Stow Artists Unveil New Mural in Munroe Falls to Celebrate River Exploration
Drivers headed South along state Route 91 in Munroe Falls might notice a new splash of color brightening up their commute. On the left, just past Brust Park at 154 N. Main St., is a shipping container adorned with floaties and native fish and insects, like the damselfly.
It took Stow-based artists Kimmy Henderson and Anne Geraghty 33 hours over three days to create the painting — the first public mural, they say, in Munroe Falls.
The large-scale painting was commissioned by Cuyahoga Falls' Float the River, an ecotourism company that rents out inner tubes for people to use to drift down the Cuyahoga River. The painted shipping container sits at Float the River's drop-in point.
At 6 p.m. Friday, residents are invited to join the owners, artists, and some of the area's elected officials at the site for a ribbon cutting ceremony at the site.
During the event, Henderson said people are welcome to get their picture taken with the butterfly on the door of the container, part of Henderson's Bipolar Butterfly project.
At the ceremony, there will be two giveaways of Bipolar Butterfly merch packages that include decals and prints, and an 18-inch garden stake with a butterfly on top.
The mural is the first of its kind in the city, but not the only one that Henderson and Geraghty have created under the name Mobile Creatives Ohio. The corrugated shed at the Stow City Center, behind the fire department and next to the SKiP playground, bears their work.

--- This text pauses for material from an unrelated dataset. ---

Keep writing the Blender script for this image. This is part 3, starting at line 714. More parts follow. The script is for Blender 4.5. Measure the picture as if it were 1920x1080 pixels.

So, too, does Stow gym Tyrannosaurus Flex, and Up Front Art Space in Cuyahoga Falls.
TJ Mack and Savannah Snyder, the husband and wife team running Float the River, said that they were drawn to Henderson and Geraghty's work after having seen it before in the Falls and in Stow.
"We were seeing them all around town," Snyder said, "on planters, and the traffic boxes and everything, and so we were like, wow, that's such a nice way to beautify a space."
She encourages her patrons to take pictures with the mural when they're dropped off for their trip down the Cuyahoga.
The mural isn't the end of their plans.
Mack said they'd like to use art to further enhance the area. Introducing native plant species is something Snyder said they'd like to explore.
Henderson is looking forward to officially unveiling the mural to the city.
"I really hope to encourage more public art," she said, "because it just adds a vibrancy to the public space."